:: Excerpted data ::
■ ■ ■ ■ ■

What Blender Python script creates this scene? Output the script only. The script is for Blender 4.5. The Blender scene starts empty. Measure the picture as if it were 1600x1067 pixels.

■ ■ ■ ■ ■

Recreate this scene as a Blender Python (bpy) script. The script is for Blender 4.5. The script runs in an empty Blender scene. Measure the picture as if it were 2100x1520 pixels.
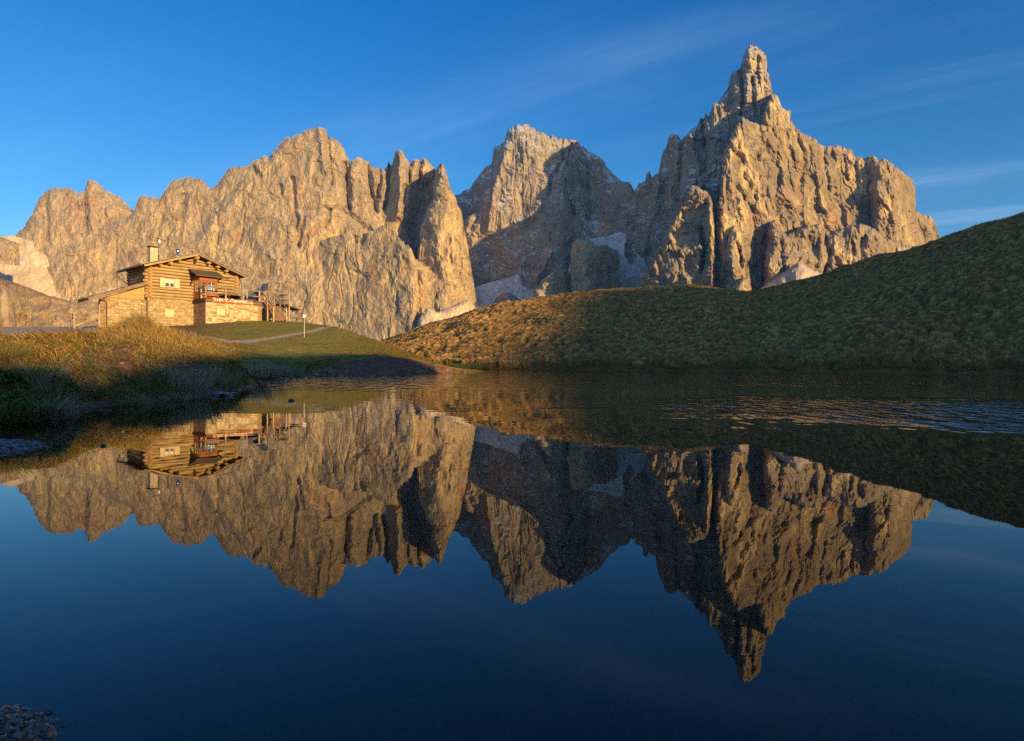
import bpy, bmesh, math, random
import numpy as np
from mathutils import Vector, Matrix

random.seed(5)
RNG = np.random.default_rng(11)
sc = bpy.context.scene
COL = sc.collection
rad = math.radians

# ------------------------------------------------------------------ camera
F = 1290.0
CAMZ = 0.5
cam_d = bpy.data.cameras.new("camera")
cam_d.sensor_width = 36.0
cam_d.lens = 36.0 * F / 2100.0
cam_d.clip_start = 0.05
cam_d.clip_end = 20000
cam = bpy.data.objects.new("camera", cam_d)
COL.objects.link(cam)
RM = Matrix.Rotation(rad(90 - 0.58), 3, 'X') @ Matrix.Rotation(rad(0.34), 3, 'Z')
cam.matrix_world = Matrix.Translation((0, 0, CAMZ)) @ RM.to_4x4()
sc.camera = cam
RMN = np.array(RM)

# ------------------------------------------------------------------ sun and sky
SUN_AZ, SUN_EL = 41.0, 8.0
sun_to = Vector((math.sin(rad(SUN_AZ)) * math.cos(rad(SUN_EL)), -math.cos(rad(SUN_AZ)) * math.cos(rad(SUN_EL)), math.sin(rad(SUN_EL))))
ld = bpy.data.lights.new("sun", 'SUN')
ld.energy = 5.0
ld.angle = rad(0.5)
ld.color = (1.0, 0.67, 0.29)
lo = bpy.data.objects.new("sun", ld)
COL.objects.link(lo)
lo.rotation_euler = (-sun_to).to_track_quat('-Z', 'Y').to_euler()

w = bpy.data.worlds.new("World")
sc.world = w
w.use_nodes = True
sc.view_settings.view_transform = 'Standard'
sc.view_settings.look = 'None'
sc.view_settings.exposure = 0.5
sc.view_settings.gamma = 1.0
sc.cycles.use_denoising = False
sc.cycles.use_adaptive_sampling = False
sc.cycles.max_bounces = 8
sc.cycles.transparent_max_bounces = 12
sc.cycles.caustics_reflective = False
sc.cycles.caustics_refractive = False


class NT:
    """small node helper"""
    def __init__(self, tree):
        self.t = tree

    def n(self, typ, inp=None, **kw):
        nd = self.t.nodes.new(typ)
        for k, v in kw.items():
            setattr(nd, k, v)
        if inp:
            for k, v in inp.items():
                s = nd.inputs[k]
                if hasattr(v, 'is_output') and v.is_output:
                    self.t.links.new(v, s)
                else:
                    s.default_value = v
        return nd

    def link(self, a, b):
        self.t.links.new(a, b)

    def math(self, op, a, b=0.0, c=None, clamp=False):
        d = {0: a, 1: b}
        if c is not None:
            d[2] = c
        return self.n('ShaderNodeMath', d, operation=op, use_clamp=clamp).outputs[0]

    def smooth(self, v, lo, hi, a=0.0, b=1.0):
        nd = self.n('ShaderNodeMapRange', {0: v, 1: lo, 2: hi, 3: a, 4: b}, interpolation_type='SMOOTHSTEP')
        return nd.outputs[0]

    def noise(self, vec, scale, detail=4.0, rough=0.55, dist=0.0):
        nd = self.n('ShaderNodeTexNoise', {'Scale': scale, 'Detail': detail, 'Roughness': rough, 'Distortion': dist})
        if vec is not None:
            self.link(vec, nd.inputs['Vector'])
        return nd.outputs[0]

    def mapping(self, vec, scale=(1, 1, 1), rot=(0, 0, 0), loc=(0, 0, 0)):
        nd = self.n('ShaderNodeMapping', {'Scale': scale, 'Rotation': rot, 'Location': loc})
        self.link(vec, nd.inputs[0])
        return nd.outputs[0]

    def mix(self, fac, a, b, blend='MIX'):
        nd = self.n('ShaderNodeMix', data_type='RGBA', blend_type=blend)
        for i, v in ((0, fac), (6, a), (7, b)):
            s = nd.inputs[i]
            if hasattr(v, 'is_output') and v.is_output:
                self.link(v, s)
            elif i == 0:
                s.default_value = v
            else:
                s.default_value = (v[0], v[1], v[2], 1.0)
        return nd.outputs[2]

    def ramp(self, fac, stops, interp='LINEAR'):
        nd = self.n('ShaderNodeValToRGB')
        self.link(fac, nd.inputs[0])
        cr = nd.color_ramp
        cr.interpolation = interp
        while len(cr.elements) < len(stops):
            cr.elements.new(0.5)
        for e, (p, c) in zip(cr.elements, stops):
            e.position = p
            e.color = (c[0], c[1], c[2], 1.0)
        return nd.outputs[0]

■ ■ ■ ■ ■

:: Goal ::
Begin with the line where "Recreate this scene" appears and end with the line where "rad = math.radians" appears. Copy only that stretch, exactly, with no pictures.

:: Solution to the problem ::
Recreate this scene as a Blender Python (bpy) script. The script is for Blender 4.5. The script runs in an empty Blender scene. Measure the picture as if it were 2100x1520 pixels.
import bpy, bmesh, math, random
import numpy as np
from mathutils import Vector, Matrix

random.seed(5)
RNG = np.random.default_rng(11)
sc = bpy.context.scene
COL = sc.collection
rad = math.radians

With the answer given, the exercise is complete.